I found Eskridge through Eye of the Storm, which is absolutely my favorite story of hers. And Dangerous Space the story is a close second. Her writing comes voraciously ALIVE when she's Mars, her ungendered narrator. It is absolute magic to read. Seductive, painful, utterly real. I want more Mars. I want Mars everywhere, everywhen.
Her other stories stirred me less, but I haven't stopped thinking about Eye of the Storm since I first read it and I won't stop thinking about Dangerous Space.
Two of these stories were particularly awesome, "The Eye of the Storm" and the title piece. I enjoyed all of them a lot except for one. Intriguing genderplay and some good erotic writing as well. Hated the introduction, though. Anyone who claims that we are "beyond" politics as though that is a good thing and then uses the phrase "post-vanilla," well...sorry Geoff Ryman, you're a jackass. Thankfully Kelley Eskridge's work rises well above the jackassery. Recommended.
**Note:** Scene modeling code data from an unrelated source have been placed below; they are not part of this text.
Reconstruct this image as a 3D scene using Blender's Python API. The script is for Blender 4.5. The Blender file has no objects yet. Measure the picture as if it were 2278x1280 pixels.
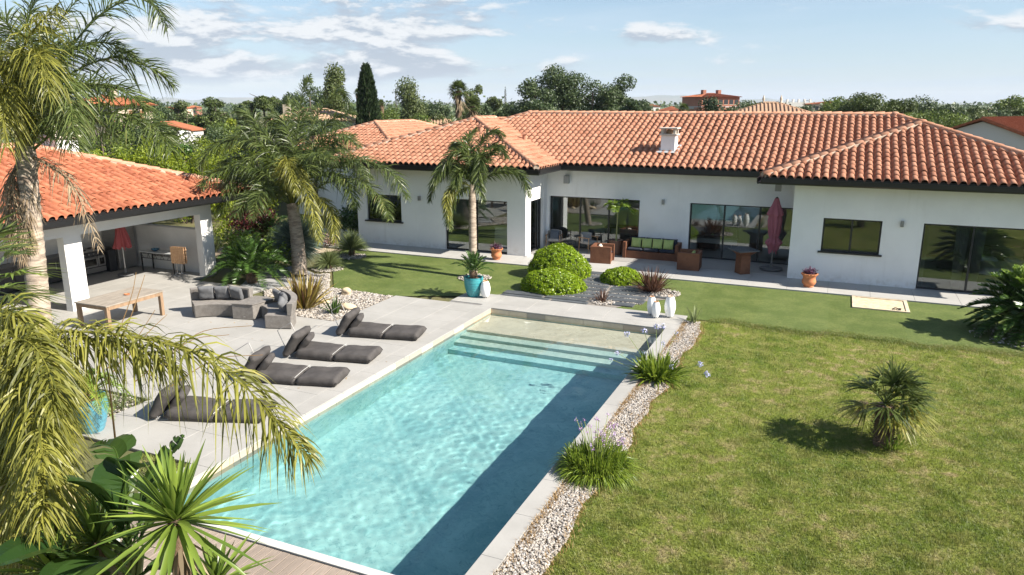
import bpy, bmesh, math, random
import numpy as np
from mathutils import Vector, Matrix
from math import sin, cos, pi, radians as R, sqrt

scene = bpy.context.scene
COL = scene.collection
rng = np.random.default_rng(7)
random.seed(7)

# ------------------------------------------------------------------ camera
FPX, PW, PH, CZ = 1643.0, 2278, 1280, 6.1
YAW = math.atan(746 / math.hypot(1643, 407)); PITCH = math.atan(407 / 1643)
cam = bpy.data.cameras.new('camera'); cam_o = bpy.data.objects.new('camera', cam); COL.objects.link(cam_o)
cam_o.location = (0, 0, CZ); cam_o.rotation_euler = (pi / 2 - PITCH, 0, YAW)
cam.sensor_fit = 'HORIZONTAL'; cam.sensor_width = 36; cam.lens = 36 * FPX / PW
cam.clip_start = 0.1; cam.clip_end = 40000
scene.camera = cam_o
FW = np.array([-sin(YAW) * cos(PITCH), cos(YAW) * cos(PITCH), -sin(PITCH)])
RT = np.array([cos(YAW), sin(YAW), 0.0]); UP = np.cross(RT, FW); CC = np.array([0, 0, CZ])
def ray(x, y): return FW + RT * ((x - PW / 2) / FPX) - UP * ((y - PH / 2) / FPX)
def gp(x, y, z=0.0):                      # photo point on a level plane
    d = ray(x, y); return CC + d * ((z - CZ) / d[2])
def dp(x, y, D): return CC + ray(x, y) * D   # photo point at depth D
def depth(p): return float((np.array(p) - CC) @ FW)

# ------------------------------------------------------------------ light
SUN = Vector((1.26, 0.07, 1.0)).normalized()
sl = bpy.data.lights.new('sun', 'SUN'); so = bpy.data.objects.new('sun', sl); COL.objects.link(so)
sl.energy = 5.0; sl.angle = R(0.55); sl.color = (1.0, 0.93, 0.82)
so.rotation_euler = SUN.to_track_quat('Z', 'Y').to_euler(); so.location = (0, 0, 60)
world = bpy.data.worlds.new('World'); scene.world = world; world.use_nodes = True
wn, wl = world.node_tree.nodes, world.node_tree.links
wn.clear()
def N(nodes, t, **kw):
    n = nodes.new(t)
    for k, v in kw.items(): setattr(n, k, v)
    return n
sky = N(wn, 'ShaderNodeTexSky', sky_type='NISHITA', sun_disc=False)
sky.sun_elevation = math.asin(SUN.z); sky.sun_rotation = math.atan2(SUN.x, SUN.y)
sky.altitude = 0; sky.air_density = 1.0; sky.dust_density = 0.25; sky.ozone_density = 3.0
bg = N(wn, 'ShaderNodeBackground'); bg.inputs['Strength'].default_value = 0.062
wo = N(wn, 'ShaderNodeOutputWorld')
tc = N(wn, 'ShaderNodeTexCoord')
sep = N(wn, 'ShaderNodeSeparateXYZ'); wl.new(tc.outputs['Generated'], sep.inputs[0])
def wm(op, a, b=None, c=None, clamp=False):
    m = N(wn, 'ShaderNodeMath', operation=op, use_clamp=clamp)
    for i, v in enumerate((a, b, c)):
        if v is None: continue
        if isinstance(v, (int, float)): m.inputs[i].default_value = v
        else: wl.new(v, m.inputs[i])
    return m.outputs[0]
# clouds lie on level sheets: direction / height gives the point on the sheet
zc = wm('ADD', wm('MAXIMUM', sep.outputs[2], 0.0), 0.045)
px = wm('DIVIDE', sep.outputs[0], zc); py = wm('DIVIDE', sep.outputs[1], zc)
comb = N(wn, 'ShaderNodeCombineXYZ'); wl.new(px, comb.inputs[0]); wl.new(py, comb.inputs[1])
def cloud_noise(scale, detail, rough, off, stretch=(1, 1, 1), dist=0.0, src=None):
    mp = N(wn, 'ShaderNodeMapping'); mp.inputs['Location'].default_value = off; mp.inputs['Scale'].default_value = stretch
    wl.new(src or comb.outputs[0], mp.inputs[0])
    n = N(wn, 'ShaderNodeTexNoise'); n.inputs['Scale'].default_value = scale; n.inputs['Detail'].default_value = detail
    n.inputs['Roughness'].default_value = rough; n.inputs['Distortion'].default_value = dist
    wl.new(mp.outputs[0], n.inputs['Vector']); return n.outputs['Fac']
def ramp(src, a, b, c0=0.0, c1=1.0):
    m = N(wn, 'ShaderNodeMapRange', interpolation_type='SMOOTHSTEP'); m.inputs[1].default_value = a; m.inputs[2].default_value = b
    m.inputs[3].default_value = c0; m.inputs[4].default_value = c1; wl.new(src, m.inputs[0]); return m.outputs[0]
def wmix(f, a, b):
    m = N(wn, 'ShaderNodeMix', data_type='RGBA')
    (m.inputs[0].__setattr__('default_value', f) if isinstance(f, (int, float)) else wl.new(f, m.inputs[0]))
    for i, v in ((6, a), (7, b)):
        (m.inputs[i].__setattr__('default_value', v) if isinstance(v, tuple) else wl.new(v, m.inputs[i]))
    return m.outputs[2]
elev = sep.outputs[2]
veil = ramp(cloud_noise(0.45, 6, .6, (3.1, 1.7, 0), (.55, 1.25, 1), .5), .40, .72, 0, .58)   # high thin cloud, streaked
base = wmix(veil, sky.outputs[0], (4.6, 5.6, 6.5, 1))
base = wmix(ramp(elev, .0, .20, .55, 0), base, (3.65, 4.85, 6.35, 1))                            # pale air low in the sky
az = wm('ARCTAN2', sep.outputs[0], sep.outputs[1])
dirv = N(wn, 'ShaderNodeCombineXYZ'); wl.new(az, dirv.inputs[0]); wl.new(wm('MULTIPLY', elev, 2.6), dirv.inputs[1])
def bell(src, c, w): d = wm('DIVIDE', wm('SUBTRACT', src, c), w); return wm('POWER', 2.718, wm('MULTIPLY', wm('MULTIPLY', d, d), -1.0))
bank = wm('MULTIPLY', wm('MULTIPLY', bell(elev, .042, .022), ramp(az, -.20, -.50)), .23)        # long low cloud bank to the west
row = wm('MULTIPLY', wm('MULTIPLY', bell(elev, .104, .026), ramp(az, -.25, -.48)), .12)        # row of cumulus above it
few = wm('MULTIPLY', wm('ADD', bell(elev, .083, .012), bell(elev, .155, .02)), .075)
n1 = cloud_noise(6.2, 8, .60, (1.37, .33, .2), (1, 1.25, 1), .15, dirv.outputs[0])
up = cloud_noise(6.2, 8, .60, (1.37, .365, .2), (1, 1.25, 1), .15, dirv.outputs[0])
dens = wm('ADD', wm('ADD', n1, bank), wm('ADD', row, few))
puff = wm('MULTIPLY', ramp(dens, .575, .70), ramp(elev, .012, .04))
lit = ramp(wm('SUBTRACT', n1, up), -.035, .06)
cc = wmix(lit, (3.3, 3.8, 4.5, 1), (6.6, 6.7, 6.8, 1))
final = wmix(wm('MULTIPLY', puff, .9), base, cc)
wl.new(final, bg.inputs['Color']); wl.new(bg.outputs[0], wo.inputs['Surface'])
vs = scene.view_settings
vs.view_transform = 'Standard'; vs.look = 'None'; vs.gamma = 1.0; vs.use_curve_mapping = False; vs.exposure = 1.18
scene.display_settings.display_device = 'sRGB'
cy = scene.cycles
cy.max_bounces = 8; cy.diffuse_bounces = 3; cy.glossy_bounces = 4; cy.transmission_bounces = 6; cy.transparent_max_bounces = 12
cy.sample_clamp_indirect = 6.0; cy.use_denoising = True; cy.volume_bounces = 0
cy.caustics_reflective = False; cy.caustics_refractive = True; sl.cycles.is_caustics_light = True

# ------------------------------------------------------------------ materials
MATS = {}
def new_mat(name):
    m = bpy.data.materials.new(name); m.use_nodes = True; m.node_tree.nodes.clear(); MATS[name] = m
    return m, m.node_tree.nodes, m.node_tree.links
def mixc(n, l, f, a, b, mode='MIX'):
    m = n.new('ShaderNodeMix'); m.data_type = 'RGBA'; m.blend_type = mode
    if isinstance(f, (int, float)): m.inputs[0].default_value = f
    else: l.new(f, m.inputs[0])
    for i, v in ((6, a), (7, b)):
        if isinstance(v, tuple): m.inputs[i].default_value = v if len(v) == 4 else v + (1,)
        else: l.new(v, m.inputs[i])
    return m.outputs[2]
def noise(n, l, scale, detail=5, rough=.6, coord='Object', stretch=None, dist=0, src=None):
    if src is None:
        t = n.new('ShaderNodeTexCoord'); src = t.outputs[coord]
    if stretch:
        mp = n.new('ShaderNodeMapping'); mp.inputs['Scale'].default_value = stretch; l.new(src, mp.inputs[0]); src = mp.outputs[0]
    x = n.new('ShaderNodeTexNoise'); x.inputs['Scale'].default_value = scale; x.inputs['Detail'].default_value = detail
    x.inputs['Roughness'].default_value = rough; x.inputs['Distortion'].default_value = dist; l.new(src, x.inputs['Vector'])
    return x.outputs['Fac']
def mrange(n, l, src, a, b, c=0., d=1.):
    m = n.new('ShaderNodeMapRange'); m.interpolation_type = 'SMOOTHSTEP'
    for i, v in zip((1, 2, 3, 4), (a, b, c, d)): m.inputs[i].default_value = v
    l.new(src, m.inputs[0]); return m.outputs[0]
def bump(n, l, h, strength=.3, dist=.02):
    b = n.new('ShaderNodeBump'); b.inputs['Strength'].default_value = strength; b.inputs['Distance'].default_value = dist
    l.new(h, b.inputs['Height']); return b.outputs[0]
def pbsdf(n, l, col, rough=.7, nrm=None, metal=0., spec=.5):
    p = n.new('ShaderNodeBsdfPrincipled'); o = n.new('ShaderNodeOutputMaterial')
    if isinstance(col, tuple): p.inputs['Base Color'].default_value = col if len(col) == 4 else col + (1,)
    else: l.new(col, p.inputs['Base Color'])
    if isinstance(rough, (int, float)): p.inputs['Roughness'].default_value = rough
    else: l.new(rough, p.inputs['Roughness'])
    p.inputs['Metallic'].default_value = metal; p.inputs['Specular IOR Level'].default_value = spec
    if nrm is not None: l.new(nrm, p.inputs['Normal'])
    l.new(p.outputs[0], o.inputs[0]); return p
def simple(name, c1, c2=None, scale=3., rough=.7, bscale=None, bstr=.2, bdist=.01, metal=0., spec=.5, stretch=None, rand=0., lo=.35, hi=.65, coord='Object'):
    m, n, l = new_mat(name)
    c = c1
    if c2: c = mixc(n, l, mrange(n, l, noise(n, l, scale, 6, .62, coord, stretch), lo, hi), c1, c2)
    if rand:
        oi = n.new('ShaderNodeObjectInfo')
        c = mixc(n, l, mrange(n, l, oi.outputs['Random'], 0, 1, 0, rand), c, tuple(x * .35 for x in c1))
    nr = bump(n, l, noise(n, l, bscale, 4, .6, coord, stretch), bstr, bdist) if bscale else None
    pbsdf(n, l, c, rough, nr, metal, spec); return m
def leaf_mat(name, dark, light, extra=None, trans=.35, rough=.45, nscale=1.2, k=.80):
    dark, light = tuple(x * k for x in dark), tuple(x * k for x in light)
    m, n, l = new_mat(name)
    at = n.new('ShaderNodeAttribute'); at.attribute_name = 'tint'
    nz = noise(n, l, nscale, 3, .6)
    add = n.new('ShaderNodeMath'); add.operation = 'MULTIPLY_ADD'; l.new(nz, add.inputs[0]); add.inputs[1].default_value = .6; l.new(at.outputs['Fac'], add.inputs[2])
    cr = n.new('ShaderNodeValToRGB'); e = cr.color_ramp.elements
    e[0].position = .25; e[0].color = dark + (1,); e[1].position = .95; e[1].color = light + (1,)
    if extra: x = e.new(1.22 if False else 1.0); x.color = extra + (1,); e[1].position = .85
    sc = n.new('ShaderNodeMath'); sc.operation = 'MULTIPLY'; sc.inputs[1].default_value = .8; l.new(add.outputs[0], sc.inputs[0]); l.new(sc.outputs[0], cr.inputs[0])
    p = n.new('ShaderNodeBsdfPrincipled'); p.inputs['Roughness'].default_value = rough; p.inputs['Specular IOR Level'].default_value = .4
    t = n.new('ShaderNodeBsdfTranslucent'); l.new(cr.outputs[0], p.inputs['Base Color'])
    tcx = mixc(n, l, .5, cr.outputs[0], light); l.new(tcx, t.inputs[0])
    ms = n.new('ShaderNodeMixShader'); ms.inputs[0].default_value = trans; l.new(p.outputs[0], ms.inputs[1]); l.new(t.outputs[0], ms.inputs[2])
    o = n.new('ShaderNodeOutputMaterial'); l.new(ms.outputs[0], o.inputs[0]); return m

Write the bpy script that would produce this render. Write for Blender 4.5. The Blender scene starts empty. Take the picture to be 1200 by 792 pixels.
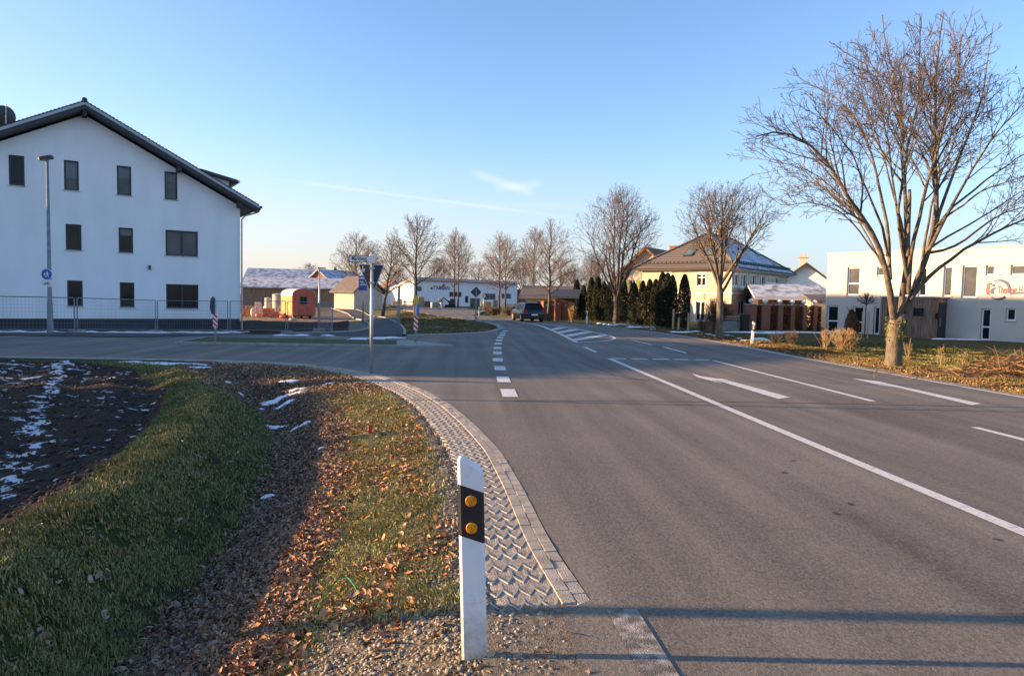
import bpy, bmesh, math, random
import numpy as np
from mathutils import Vector, Matrix
R = math.radians
sc = bpy.context.scene
# ---------------------------------------------------------------- camera calibration (from vanishing points of the lane lines)
F, CH, ROLL = 800., 1.69, R(1.2)
CR, SR = math.cos(ROLL), math.sin(ROLL)
def _un(u, v):
    x = u-600; y = v-396
    return CR*x+SR*y, -SR*x+CR*y
PITCH = math.atan2(-_un(543, 349)[1], F)
CP, SP = math.cos(PITCH), math.sin(PITCH)
def _cam(u, v):
    x, y = _un(u, v)
    return x, F*CP-y*SP, -y*CP-F*SP
_d = _cam(543, 349); YAW = math.atan2(-_d[0], _d[1])
CY, SY = math.cos(YAW), math.sin(YAW)
def ray(u, v):
    r, f, up = _cam(u, v)
    return np.array([r*CY+f*SY, -r*SY+f*CY, up])
def C2W(x, z):            # metres right of / ahead of the camera -> world x, y
    return (x*CY+z*SY, -x*SY+z*CY)
def G(u, v, z=0.):
    d = ray(u, v); t = (z-CH)/d[2]
    return (d[0]*t, d[1]*t)
def AT(u, v, Z):          # point on the sight line at distance Z ahead
    d = ray(u, v); f = d[0]*SY+d[1]*CY; t = Z/f
    return Vector((d[0]*t, d[1]*t, CH+d[2]*t))
SUN_EL = R(9.5)
SUN_AZ = math.atan2(-CY, SY)       # direction towards the sun, clockwise from +Y: camera's left
cam = bpy.data.cameras.new('camera'); co = bpy.data.objects.new('camera', cam); sc.collection.objects.link(co)
cam.sensor_width = 36; cam.lens = 24; cam.clip_start = .05; cam.clip_end = 6000
_f = Vector(ray(600, 396)).normalized(); _r = Vector(ray(601, 396)-ray(600, 396)).normalized(); _u = Vector(ray(600, 395)-ray(600, 396)).normalized()
co.matrix_world = Matrix(((_r.x, _u.x, -_f.x, 0), (_r.y, _u.y, -_f.y, 0), (_r.z, _u.z, -_f.z, CH), (0, 0, 0, 1)))
sc.camera = co
sc.view_settings.view_transform = 'Standard'; sc.view_settings.look = 'None'; sc.view_settings.exposure = 1.68; sc.view_settings.gamma = 1
# ---------------------------------------------------------------- world
w = bpy.data.worlds.new('World'); sc.world = w; w.use_nodes = True
nt = w.node_tree; N = nt.nodes; L = nt.links
bg = N['Background']; bg.inputs[1].default_value = .13
sky = N.new('ShaderNodeTexSky'); sky.sky_type = 'NISHITA'; sky.sun_disc = False
sky.sun_elevation = SUN_EL; sky.sun_rotation = SUN_AZ; sky.altitude = 500; sky.air_density = 1.0; sky.dust_density = .8; sky.ozone_density = 3.0
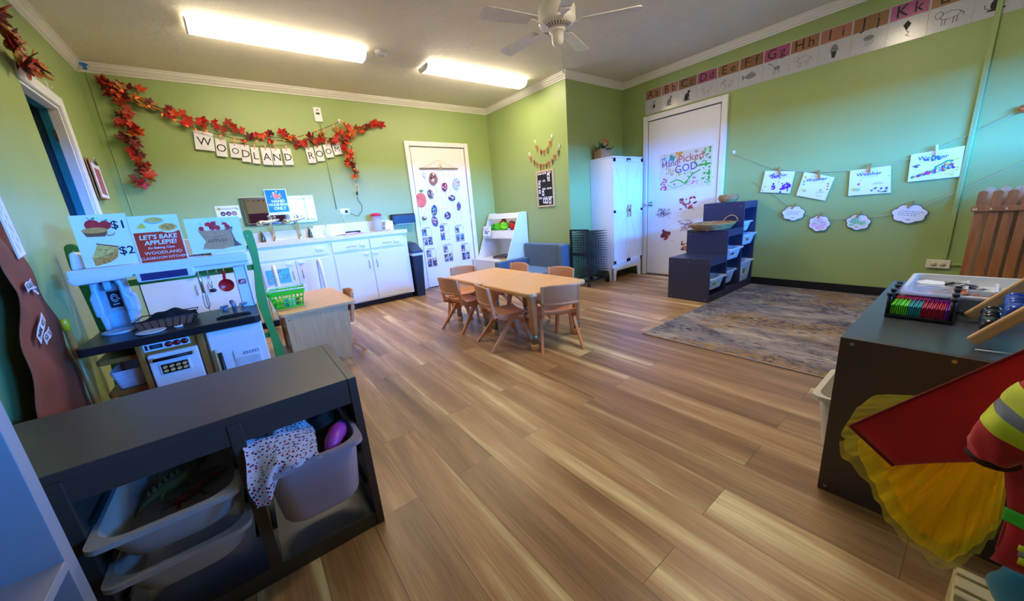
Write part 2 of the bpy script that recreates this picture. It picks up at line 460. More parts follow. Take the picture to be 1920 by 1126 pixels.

While these stories are all speculative fiction in some way, more than that they are all about people, people whose pain and happiness you become invested in shockingly quickly. The themes of music and the fluidity of sexuality and gender and gender roles permeate nearly all of the stories in the collection, and as far as I'm concerned there is not one weak link among them. Solid collection.
Book of short stories. Science fiction/speculative fiction seems to be the genre.
Eskridge is a glorious writer, subtle, and writing about things that I didn't even know about myself until I found them in her words. I was nodding and saying, "Yes, that's me, too." In my opinion, the best writers open up new understandings or awarenesses of the self and world. She is one of those writers.
Maybe I'm just a sucker for her writing. I adored her first novel, Solitaire, and this is a collection of her earlier short stories. While not as good as the novel, the title story is simply amazing. Interesting science fiction based around music.
What a fantastic novella! I love how you are never once told the gender identity of Mars. It really puts a lot of power into the reader. One of the best pieces of writing I've ever had the pleasure to read.